SHORT TASK:
Copy from the first line below down to and including the line with "return m.build('bolt', mat". Skip the pictures.
[START OF GIVEN MATERIAL]
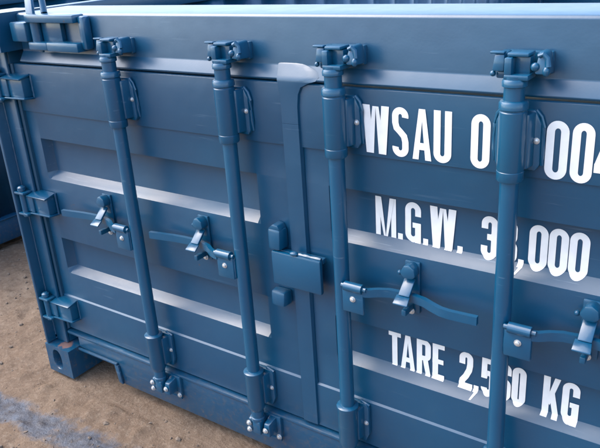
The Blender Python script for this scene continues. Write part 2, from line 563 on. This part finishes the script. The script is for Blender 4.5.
def bolt(p, parent, r=0.0075, n=(0, -1, 0), mat=None):
    p, n = Vector(p), Vector(n)
    m = MB()
    m.lathe(p, p + n * r * 1.2, [(0, r * 1.5), (0.25, r * 1.5), (0.3, r), (0.85, r), (1, r * 0.7)], 10)
    return m.build('bolt', mat or ZINC, parent, 40)

def casting(parent, sx, y0, z0, hole=True, front=-1):
    """ISO corner casting, 142 x 178 x 120 mm, with the oval opening in its outer end"""
    m = MB()
    xa, xb = (-1.223, -1.081) if sx < 0 else (1.081, 1.223)
    y1 = y0 - front * 0.178
    z1 = z0 + 0.121
    cxx, czz = (-1.160 if sx < 0 else 1.160), z0 + 0.064
    N = 40
    def rect(k):
        a = 2 * math.pi * k / N
        c, s_ = math.cos(a), math.sin(a)
        tx = ((xb - cxx) if c > 0 else (xa - cxx)) / c if abs(c) > 1e-6 else 1e9
        tz = ((z1 - czz) if s_ > 0 else (z0 - czz)) / s_ if abs(s_) > 1e-6 else 1e9
        tt = min(tx, tz)
        return cxx + c * tt, czz + s_ * tt
    pts = [rect(k) for k in range(N)]
    for cxn, czn in ((xa, z0), (xb, z0), (xa, z1), (xb, z1)):
        j = min(range(N), key=lambda q: (pts[q][0] - cxn) ** 2 + (pts[q][1] - czn) ** 2)
        pts[j] = (cxn, czn)
    outer = [m.bm.verts.new((x, y0, z)) for x, z in pts]
    back = [m.bm.verts.new((x, y1, z)) for x, z in pts]
    def ell(y, k):
        return [m.bm.verts.new((cxx + 0.025 * k * math.copysign(abs(math.cos(2 * math.pi * i / N)) ** 0.8, math.cos(2 * math.pi * i / N)), y, czz + 0.041 * k * math.copysign(abs(math.sin(2 * math.pi * i / N)) ** 0.8, math.sin(2 * math.pi * i / N)))) for i in range(N)]
    e1, e2, e3 = ell(y0, 1.06), ell(y0 - front * 0.005, 1.0), ell(y0 - front * 0.09, 1.0)
    for A, B in ((outer, e1), (e1, e2), (e2, e3), (back, outer)):
        for i in range(N):
            m.bm.faces.new((A[i], A[(i + 1) % N], B[(i + 1) % N], B[i]))
    m.bm.faces.new(e3)
    m.bm.faces.new(back[::-1])
    es = [e for e in m.bm.edges if len(e.link_faces) == 2 and e.calc_face_angle(0) > 1.0 and max(abs(v.co.x - cxx) / 0.03 + abs(v.co.z - czz) / 0.05 for v in e.verts) > 1.6]
    bmesh.ops.bevel(m.bm, geom=es, offset=0.006, segments=3, profile=0.5, affect='EDGES', clamp_overlap=True)
    return m.build('corner_casting', CASTING, parent, 40)

# rods: x of the axis, and which way the handle points
RODS = [(-0.591, -1), (-0.162, -1), (0.169, 1), (0.585, 1)]
RY, RR = 0.020, 0.0195

def keeper_top(x, parent):
    m = MB()
    m.box(x - 0.044, x + 0.056, 0.066, 0.083, 1.258, 1.302, 0.004)
    # left jaw: a plate leaning out, rolled lip on top, darker root below
    m.hexa([(x - 0.048, 0.020, 1.268), (x - 0.023, 0.020, 1.268), (x - 0.023, 0.068, 1.264), (x - 0.045, 0.068, 1.264), (x - 0.044, 0.024, 1.301), (x - 0.024, 0.024, 1.301), (x - 0.024, 0.068, 1.304), (x - 0.042, 0.068, 1.304)], 0.004)
    m.box(x - 0.053, x - 0.024, 0.021, 0.036, 1.3012, 1.3062, 0.0022)
    m.box(x - 0.043, x - 0.026, 0.034, 0.070, 1.252, 1.2665, 0.003)
    m.ball((x - 0.048, 0.030, 1.262), 0.006)
    # right jaw: hooked cheek
    m.hexa([(x + 0.036, 0.016, 1.266), (x + 0.063, 0.016, 1.266), (x + 0.060, 0.068, 1.262), (x + 0.036, 0.068, 1.262), (x + 0.040, 0.026, 1.308), (x + 0.054, 0.026, 1.306), (x + 0.054, 0.068, 1.306), (x + 0.040, 0.068, 1.308)], 0.005)
    m.ball((x + 0.037, 0.019, 1.280), 0.0085, (1.0, 0.9, 1.0), 12)
    m.ball((x + 0.058, 0.020, 1.272), 0.008, (0.9, 0.9, 1.2), 10)
    m.tube([(x + 0.042, 0.024, 1.300), (x + 0.050, 0.022, 1.304), (x + 0.057, 0.024, 1.296), (x + 0.061, 0.022, 1.280)], 0.0055, 8, 0.2)
    return m.build('cam_keeper', BLUE_B, parent)

def keeper_low(x, parent):
    m = MB()
    m.box(x - 0.038, x + 0.066, 0.044, 0.062, 0.090, 0.172, 0.004)
    for a, b in ((-0.036, -0.014), (0.024, 0.052)):
        m.hexa([(x + a, 0.004, 0.118), (x + b, 0.004, 0.118), (x + b, 0.05, 0.108), (x + a, 0.05, 0.108), (x + a + 0.004, 0.010, 0.158), (x + b - 0.004, 0.010, 0.158), (x + b, 0.05, 0.170), (x + a, 0.05, 0.170)], 0.004)
    m.bead((x - 0.038, 0.046, 0.088), (x + 0.066, 0.046, 0.088), 0.005)
    o = m.build('cam_keeper', BLUE_B, parent)
    for bx, by, bz in ((-0.024, 0.002, 0.148), (-0.026, 0.004, 0.122), (0.038, 0.004, 0.140), (0.058, 0.044, 0.098), (0.010, 0.046, 0.106)):
        bolt((x + bx, by, bz), parent, 0.0062)
    return o

def lock_rod(x, d, root):
    m = MB()
    m.cyl((x, RY, 0.165), (x, RY, 1.262), RR, seg=32)
    rod = m.build('lock_rod', BLUE_B, root, 50)
    # upper guide: collars, barrel, saddle plate
    m = MB()
    m.lathe((x, RY, 1.050), (x, RY, 1.256), [(0, 0.0255), (0.012, 0.0272), (0.10, 0.0272), (0.105, 0.0262), (0.115, 0.0272), (0.69, 0.0272), (0.70, 0.0255), (0.71, 0.0255), (0.72, 0.0285), (0.775, 0.0285), (0.795, 0.0260), (0.80, 0.0205), (0.925, 0.0205), (0.935, 0.0245), (0.975, 0.0250), (1, 0.0220)], 36)
    m.prism([(x - 0.040, 1.064), (x + 0.040, 1.064), (x + 0.047, 1.076), (x + 0.047, 1.162), (x + 0.034, 1.190), (x - 0.034, 1.190), (x - 0.046, 1.162), (x - 0.046, 1.076)], 'y', 0.052, 0.0655, 0.004)
    for s in (-1, 1):
        m.hexa([(x + s * 0.012, RY + 0.004, 1.074), (x + s * 0.030, RY + 0.006, 1.074), (x + s * 0.036, 0.056, 1.074), (x + s * 0.012, 0.058, 1.074),
                (x + s * 0.012, RY + 0.004, 1.186), (x + s * 0.030, RY + 0.006, 1.186), (x + s * 0.036, 0.056, 1.186), (x + s * 0.012, 0.058, 1.186)], 0.003)
    for sg in (-1, 1):
        k = 0.048
        m.tube([(x + sg * q, 0.063 - 0.001 * i, z) for i, (q, z) in enumerate(((k + 0.001, 1.075), (k + 0.002, 1.10), (k + 0.001, 1.13), (k + 0.002, 1.155), (k - 0.003, 1.176), (k - 0.014, 1.189)))], 0.0042, 7, 0.25)
    m.build('rod_bracket', BLUE_B, rod)
    bolt((x + 0.0395, 0.052, 1.128), rod, 0.0045)
    # lower guide
    m = MB()
    m.lathe((x, RY, 0.192), (x, RY, 0.342), [(0, 0.017), (0.05, 0.021), (0.16, 0.0275), (0.90, 0.0285), (0.93, 0.0305), (0.97, 0.0305), (1, 0.0235)], 36)
    m.prism([(x - 0.046, 0.235), (x - 0.036, 0.205), (x + 0.036, 0.205), (x + 0.047, 0.232), (x + 0.047, 0.318), (x + 0.040, 0.330), (x - 0.040, 0.330), (x - 0.046, 0.318)], 'y', 0.052, 0.0655, 0.003)
    for s in (-1, 1):
        m.hexa([(x + s * 0.012, RY + 0.004, 0.222), (x + s * 0.029, RY + 0.006, 0.222), (x + s * 0.034, 0.056, 0.222), (x + s * 0.012, 0.056, 0.222),
                (x + s * 0.012, RY + 0.004, 0.322), (x + s * 0.029, RY + 0.006, 0.322), (x + s * 0.034, 0.056, 0.322), (x + s * 0.012, 0.056, 0.322)], 0.003)
    m.bead((x + 0.02, 0.060, 0.333), (x + 0.046, 0.060, 0.324), 0.0045)
    m.build('rod_bracket', BLUE_B, rod)
    bolt((x + 0.0395, 0.052, 0.270), rod, 0.0048)
    # cams at both ends: a C-shaped head turned into its keeper
    m = MB()
    m.box(x - 0.016, x + 0.026, 0.013, 0.056, 1.298, 1.306, 0.003)
    m.box(x - 0.018, x - 0.003, 0.004, 0.054, 1.264, 1.2975, 0.003)
    m.box(x - 0.004, x + 0.026, 0.026, 0.054, 1.264, 1.2975, 0.002)
    m.box(x - 0.018, x + 0.030, 0.004, 0.054, 1.255, 1.266, 0.003)
    m.build('cam_head', BLUE_B, rod)
    m = MB()
    m.lathe((x, RY, 0.160), (x, RY, 0.195), [(0, 0.022), (0.3, 0.022), (0.5, 0.016), (1, 0.017)], 20)
    m.box(x - 0.010, x + 0.020, 0.000, 0.046, 0.116, 0.162, 0.004)
    m.build('cam_head', BLUE_B, rod)
    # handle hub: a barrel on a plate welded to the rod
    m = MB()
    xa, xb = sorted((x + d * 0.014, x + d * 0.074))
    m.box(xa, xb, -0.004, 0.008, 0.650, 0.716, 0.003)
    m.cyl((x + d * 0.022, -0.001, 0.722), (x + d * 0.072, -0.001, 0.722), 0.0125, seg=18)
    m.cyl((x + d * 0.012, -0.001, 0.722), (x + d * 0.082, -0.001, 0.722), 0.006, seg=10)
    m.bead((x + d * 0.016, 0.004, 0.652), (x + d * 0.016, 0.004, 0.714), 0.005)
    m.build('handle_hub', BLUE_B, rod)
    bolt((x + d * 0.045, -0.004, 0.690), rod, 0.0055)
    # handle: flat bar, cranked in to the catch and out again to the grip
    ctrl = [(0.072, 0.002), (0.085, 0.006), (0.105, 0.020), (0.130, 0.031), (0.160, 0.034), (0.195, 0.034), (0.225, 0.028), (0.250, 0.016), (0.275, 0.006), (0.300, 0.003), (0.365, 0.006)]
    if d < 0:
        ctrl = [(0.072, 0.0), (0.085, 0.002), (0.105, 0.010), (0.130, 0.026), (0.160, 0.036), (0.195, 0.041), (0.240, 0.040), (0.280, 0.036), (0.320, 0.029), (0.368, 0.021)]
    m = MB()
    m.strap([(x + d * a, b) for a, b in ctrl], 0.021, 0.012, 0.713, 0.005)
    m.build('handle', BLUE_B, rod, 50)
    return rod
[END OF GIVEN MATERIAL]
COMPLETED TASK:
The Blender Python script for this scene continues. Write part 2, from line 563 on. This part finishes the script. The script is for Blender 4.5.
def bolt(p, parent, r=0.0075, n=(0, -1, 0), mat=None):
    p, n = Vector(p), Vector(n)
    m = MB()
    m.lathe(p, p + n * r * 1.2, [(0, r * 1.5), (0.25, r * 1.5), (0.3, r), (0.85, r), (1, r * 0.7)], 10)
    return m.build('bolt', mat or ZINC, parent, 40)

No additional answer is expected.